US economic doubts set to worry stock markets

GLOBAL stock markets were today braced for further volatility amid mounting fears that the US economy is running out of steam.

There are mouting fears that the US economy is running out of steam There are mouting fears that the US economy is running out of steam

European markets closed lower and leading American shares were sold off as US Commerce Department data showed that disposable incomes – money left over after taxes – fell for the first time since January. The UK stock market was closed for the Bank Holiday.

Economists also expect US manufacturing activity to have tapered off in August for a fourth straight month and the country’s services sector to have slowed, fuelling fears that the world’s biggest economy was stagnating following a raft of recent downbeat economic data including poor housing sales.

The latest signs of a US slowdown, which overshadowed a rise in consumer and business confidence in the eurozone in August, could increase the pressure on Federal Reserve chairman, Ben Bernanke, to act after he said it would ease policy if the outlook deteriorated significantly.
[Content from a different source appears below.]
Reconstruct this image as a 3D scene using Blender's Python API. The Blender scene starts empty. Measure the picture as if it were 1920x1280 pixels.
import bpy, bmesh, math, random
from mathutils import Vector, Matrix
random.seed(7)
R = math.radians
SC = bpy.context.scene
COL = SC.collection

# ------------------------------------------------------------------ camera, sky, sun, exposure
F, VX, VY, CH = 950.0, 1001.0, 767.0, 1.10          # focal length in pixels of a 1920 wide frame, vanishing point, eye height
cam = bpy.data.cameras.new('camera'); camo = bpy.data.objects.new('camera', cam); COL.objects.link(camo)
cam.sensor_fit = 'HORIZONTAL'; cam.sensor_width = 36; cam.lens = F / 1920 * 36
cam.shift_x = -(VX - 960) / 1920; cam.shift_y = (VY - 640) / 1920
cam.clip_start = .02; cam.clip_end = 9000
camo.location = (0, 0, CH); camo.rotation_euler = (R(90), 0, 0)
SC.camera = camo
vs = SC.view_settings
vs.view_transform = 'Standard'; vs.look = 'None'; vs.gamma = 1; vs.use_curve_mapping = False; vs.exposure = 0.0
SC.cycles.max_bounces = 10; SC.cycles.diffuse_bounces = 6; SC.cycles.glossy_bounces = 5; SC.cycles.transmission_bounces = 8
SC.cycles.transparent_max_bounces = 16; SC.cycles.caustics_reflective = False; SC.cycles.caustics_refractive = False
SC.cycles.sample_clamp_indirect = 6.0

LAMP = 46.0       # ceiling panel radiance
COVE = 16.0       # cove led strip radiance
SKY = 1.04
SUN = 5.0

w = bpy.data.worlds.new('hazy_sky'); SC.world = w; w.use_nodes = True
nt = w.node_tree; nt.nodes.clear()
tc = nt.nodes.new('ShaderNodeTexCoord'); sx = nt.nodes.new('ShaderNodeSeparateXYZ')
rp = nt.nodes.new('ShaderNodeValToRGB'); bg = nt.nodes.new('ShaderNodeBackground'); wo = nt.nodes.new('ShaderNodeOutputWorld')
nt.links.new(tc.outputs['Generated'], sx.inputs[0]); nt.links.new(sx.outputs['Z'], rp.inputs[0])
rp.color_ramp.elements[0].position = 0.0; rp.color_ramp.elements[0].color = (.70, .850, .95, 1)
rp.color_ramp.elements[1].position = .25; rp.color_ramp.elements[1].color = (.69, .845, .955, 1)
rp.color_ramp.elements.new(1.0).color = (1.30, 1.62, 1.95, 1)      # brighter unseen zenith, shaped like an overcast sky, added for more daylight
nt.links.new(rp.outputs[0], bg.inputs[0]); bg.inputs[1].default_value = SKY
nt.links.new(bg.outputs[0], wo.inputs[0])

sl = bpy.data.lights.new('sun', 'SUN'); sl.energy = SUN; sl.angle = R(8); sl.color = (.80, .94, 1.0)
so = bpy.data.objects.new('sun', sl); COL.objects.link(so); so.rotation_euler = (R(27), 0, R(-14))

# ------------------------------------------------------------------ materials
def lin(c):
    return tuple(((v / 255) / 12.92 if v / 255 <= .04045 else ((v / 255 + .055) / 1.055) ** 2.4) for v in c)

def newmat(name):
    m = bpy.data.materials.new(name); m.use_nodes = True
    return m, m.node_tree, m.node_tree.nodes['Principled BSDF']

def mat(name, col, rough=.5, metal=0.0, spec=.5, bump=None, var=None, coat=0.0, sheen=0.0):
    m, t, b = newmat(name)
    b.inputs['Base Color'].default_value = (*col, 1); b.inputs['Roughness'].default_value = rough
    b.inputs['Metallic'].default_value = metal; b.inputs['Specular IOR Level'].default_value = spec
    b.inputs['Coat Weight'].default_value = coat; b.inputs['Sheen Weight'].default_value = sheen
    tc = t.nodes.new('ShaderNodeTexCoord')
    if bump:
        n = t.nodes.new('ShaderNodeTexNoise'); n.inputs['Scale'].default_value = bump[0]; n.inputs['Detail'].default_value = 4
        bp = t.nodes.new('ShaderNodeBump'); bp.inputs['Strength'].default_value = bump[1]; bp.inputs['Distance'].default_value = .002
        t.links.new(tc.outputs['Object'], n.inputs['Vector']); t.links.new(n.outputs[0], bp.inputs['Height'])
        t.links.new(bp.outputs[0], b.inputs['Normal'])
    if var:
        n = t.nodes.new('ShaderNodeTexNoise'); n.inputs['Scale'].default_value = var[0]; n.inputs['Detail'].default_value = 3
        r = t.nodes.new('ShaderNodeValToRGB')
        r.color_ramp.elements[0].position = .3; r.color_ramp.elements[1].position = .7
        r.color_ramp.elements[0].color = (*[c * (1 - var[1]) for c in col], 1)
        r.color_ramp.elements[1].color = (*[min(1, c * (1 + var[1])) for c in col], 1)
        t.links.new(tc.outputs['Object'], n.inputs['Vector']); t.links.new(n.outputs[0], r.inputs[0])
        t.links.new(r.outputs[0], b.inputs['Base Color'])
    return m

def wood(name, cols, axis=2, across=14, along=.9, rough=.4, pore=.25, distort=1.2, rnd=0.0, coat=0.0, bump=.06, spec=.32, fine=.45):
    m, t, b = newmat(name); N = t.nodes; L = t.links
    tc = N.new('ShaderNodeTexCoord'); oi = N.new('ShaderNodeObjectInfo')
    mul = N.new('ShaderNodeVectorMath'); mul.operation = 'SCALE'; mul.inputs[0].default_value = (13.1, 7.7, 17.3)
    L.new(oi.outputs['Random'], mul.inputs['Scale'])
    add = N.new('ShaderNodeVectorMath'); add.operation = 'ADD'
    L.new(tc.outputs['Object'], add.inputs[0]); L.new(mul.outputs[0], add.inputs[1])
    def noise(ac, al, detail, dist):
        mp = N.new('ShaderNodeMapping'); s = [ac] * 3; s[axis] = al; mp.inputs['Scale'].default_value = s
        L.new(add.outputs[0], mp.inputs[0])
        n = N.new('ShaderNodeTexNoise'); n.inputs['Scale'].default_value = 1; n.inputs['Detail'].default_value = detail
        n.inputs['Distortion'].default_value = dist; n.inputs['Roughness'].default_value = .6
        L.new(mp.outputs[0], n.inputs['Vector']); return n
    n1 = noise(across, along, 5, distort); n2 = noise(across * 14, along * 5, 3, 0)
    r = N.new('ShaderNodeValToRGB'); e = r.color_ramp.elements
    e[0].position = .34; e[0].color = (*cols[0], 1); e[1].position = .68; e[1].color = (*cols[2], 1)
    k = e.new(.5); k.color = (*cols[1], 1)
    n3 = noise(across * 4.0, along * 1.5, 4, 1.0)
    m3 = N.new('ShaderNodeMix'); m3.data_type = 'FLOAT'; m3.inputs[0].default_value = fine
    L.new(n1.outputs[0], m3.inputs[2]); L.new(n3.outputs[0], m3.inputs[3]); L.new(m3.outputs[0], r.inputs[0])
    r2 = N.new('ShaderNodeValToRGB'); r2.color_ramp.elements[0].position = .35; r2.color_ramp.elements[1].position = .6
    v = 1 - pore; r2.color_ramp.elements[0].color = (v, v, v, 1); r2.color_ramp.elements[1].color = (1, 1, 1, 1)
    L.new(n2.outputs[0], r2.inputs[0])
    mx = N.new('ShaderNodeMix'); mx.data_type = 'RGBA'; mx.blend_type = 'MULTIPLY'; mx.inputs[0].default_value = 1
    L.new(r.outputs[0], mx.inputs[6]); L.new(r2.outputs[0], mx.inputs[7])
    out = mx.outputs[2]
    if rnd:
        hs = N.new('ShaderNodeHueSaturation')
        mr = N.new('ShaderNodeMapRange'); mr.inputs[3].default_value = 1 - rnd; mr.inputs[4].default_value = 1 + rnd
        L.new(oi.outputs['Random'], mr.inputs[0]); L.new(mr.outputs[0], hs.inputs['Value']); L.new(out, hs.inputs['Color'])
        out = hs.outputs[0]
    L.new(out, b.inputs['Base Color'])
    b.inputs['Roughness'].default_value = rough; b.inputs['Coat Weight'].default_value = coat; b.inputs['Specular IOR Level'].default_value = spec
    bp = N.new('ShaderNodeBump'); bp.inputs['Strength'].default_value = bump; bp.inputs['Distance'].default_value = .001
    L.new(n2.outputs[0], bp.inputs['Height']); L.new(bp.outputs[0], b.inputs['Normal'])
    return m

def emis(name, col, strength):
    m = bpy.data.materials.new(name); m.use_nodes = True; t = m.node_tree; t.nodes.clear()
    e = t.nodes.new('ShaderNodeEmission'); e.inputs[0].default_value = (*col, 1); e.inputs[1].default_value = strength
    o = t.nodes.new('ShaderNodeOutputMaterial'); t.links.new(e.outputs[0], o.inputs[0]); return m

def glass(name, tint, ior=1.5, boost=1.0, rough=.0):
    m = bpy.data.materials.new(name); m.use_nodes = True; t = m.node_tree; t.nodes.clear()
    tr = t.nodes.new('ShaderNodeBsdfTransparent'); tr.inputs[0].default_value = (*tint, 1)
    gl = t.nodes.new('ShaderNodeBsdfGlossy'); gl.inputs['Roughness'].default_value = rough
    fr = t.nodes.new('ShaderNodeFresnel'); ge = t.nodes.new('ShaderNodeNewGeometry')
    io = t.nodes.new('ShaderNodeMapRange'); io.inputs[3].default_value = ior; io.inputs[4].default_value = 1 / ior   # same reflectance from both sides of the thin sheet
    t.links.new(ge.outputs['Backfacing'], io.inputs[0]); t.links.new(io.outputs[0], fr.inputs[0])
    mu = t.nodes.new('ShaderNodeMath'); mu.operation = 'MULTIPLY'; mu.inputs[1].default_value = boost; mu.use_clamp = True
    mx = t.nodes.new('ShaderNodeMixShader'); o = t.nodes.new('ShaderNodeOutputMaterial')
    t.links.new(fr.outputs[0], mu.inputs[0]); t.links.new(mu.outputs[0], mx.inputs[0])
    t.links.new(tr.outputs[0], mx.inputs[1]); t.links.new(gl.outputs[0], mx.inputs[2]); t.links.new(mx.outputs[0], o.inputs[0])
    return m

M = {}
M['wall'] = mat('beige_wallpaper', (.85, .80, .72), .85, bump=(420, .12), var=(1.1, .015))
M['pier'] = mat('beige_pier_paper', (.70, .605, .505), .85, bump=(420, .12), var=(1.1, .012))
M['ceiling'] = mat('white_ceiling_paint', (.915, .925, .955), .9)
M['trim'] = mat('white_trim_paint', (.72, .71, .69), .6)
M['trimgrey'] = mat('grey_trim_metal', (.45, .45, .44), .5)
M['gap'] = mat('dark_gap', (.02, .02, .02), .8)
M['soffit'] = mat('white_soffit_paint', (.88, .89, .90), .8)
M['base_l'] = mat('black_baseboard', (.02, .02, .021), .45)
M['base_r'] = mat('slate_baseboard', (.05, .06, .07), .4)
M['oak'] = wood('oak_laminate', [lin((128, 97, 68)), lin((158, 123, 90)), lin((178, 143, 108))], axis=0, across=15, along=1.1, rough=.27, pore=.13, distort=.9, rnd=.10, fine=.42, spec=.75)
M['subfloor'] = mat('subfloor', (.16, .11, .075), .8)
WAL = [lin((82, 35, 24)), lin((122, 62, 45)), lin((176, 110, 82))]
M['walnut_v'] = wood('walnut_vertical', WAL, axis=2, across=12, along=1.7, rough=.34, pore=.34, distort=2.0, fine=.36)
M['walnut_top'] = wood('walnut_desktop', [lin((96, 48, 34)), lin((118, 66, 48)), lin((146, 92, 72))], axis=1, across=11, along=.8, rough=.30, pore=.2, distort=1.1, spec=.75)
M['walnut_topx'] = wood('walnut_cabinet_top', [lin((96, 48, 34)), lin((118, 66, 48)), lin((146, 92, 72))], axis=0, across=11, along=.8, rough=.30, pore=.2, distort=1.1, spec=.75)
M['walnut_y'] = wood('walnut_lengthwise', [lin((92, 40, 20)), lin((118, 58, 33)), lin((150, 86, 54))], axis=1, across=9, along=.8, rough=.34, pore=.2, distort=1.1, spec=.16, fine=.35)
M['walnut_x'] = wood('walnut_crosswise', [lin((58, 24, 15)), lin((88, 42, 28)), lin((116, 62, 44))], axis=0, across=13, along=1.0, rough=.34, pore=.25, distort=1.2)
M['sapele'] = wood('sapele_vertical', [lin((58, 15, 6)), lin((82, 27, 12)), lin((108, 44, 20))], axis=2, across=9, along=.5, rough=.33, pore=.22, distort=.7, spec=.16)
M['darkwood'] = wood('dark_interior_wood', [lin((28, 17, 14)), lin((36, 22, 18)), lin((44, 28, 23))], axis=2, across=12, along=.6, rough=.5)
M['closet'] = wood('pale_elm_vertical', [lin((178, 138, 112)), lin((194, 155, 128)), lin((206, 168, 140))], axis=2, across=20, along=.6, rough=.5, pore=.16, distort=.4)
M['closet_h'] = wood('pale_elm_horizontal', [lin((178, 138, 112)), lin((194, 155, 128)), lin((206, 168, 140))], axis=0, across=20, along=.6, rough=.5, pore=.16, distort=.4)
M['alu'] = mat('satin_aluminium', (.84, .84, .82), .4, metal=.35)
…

This could mean more “quantitative easing” – buying billions of dollars of long-term assets such as Treasury bonds to try to stimulate the economy.

It is feared American employment figures due this Friday, a key indicator on the US economy, will show low job creation by private-sector employers in August.

One US strategist said: “Personal income is important because the average consumer is really struggling with a lot of debt. The pessimism in the market has become pretty acute.”

Koen De Leus, economist at KBC Securities, said of Bernanke’s comments: “That sounds like desperation. They have done everything to save the economy, but it is faltering again. The US data are going to be disappointing.”

By contrast, the European Commission’s economic sentiment indicator matched a two-year high, led by Germany, although some economists remained sceptical about whether the eurozone could embark on a self- sustaining recovery if America continues to falter.

ING economist, Martin van Vliet, said: “Beneath the surface not all is well. Production expectations of industrial firms edged lower and the index measuring consumers’ willingness to make major purchases over the next 12 months remained well below its long-term average.

“This raises question marks as to whether improved consumer confidence will translate into significantly higher consumer spending – we have our doubts.”

The cautious outlook was shared by the British Chambers of Commerce, which raised its expectations for UK GDP growth for this year from 1.3 per cent to 1.7 per cent and next year from 2 per cent to 2.2 per cent, but warned that the pace of growth would slow sharply over the medium-term as the coalition Government’s deficit-reduction measures kick in.

BCC director general, David Frost, said: “There must be a relentless focus on ensuring that business is able to deliver growth and create employment. We need policies that rebalance the economy towards wealth-creating businesses, and enable the private sector to invest, export and create new jobs.

“Failure to get this right poses the biggest risk to recovery,” he added.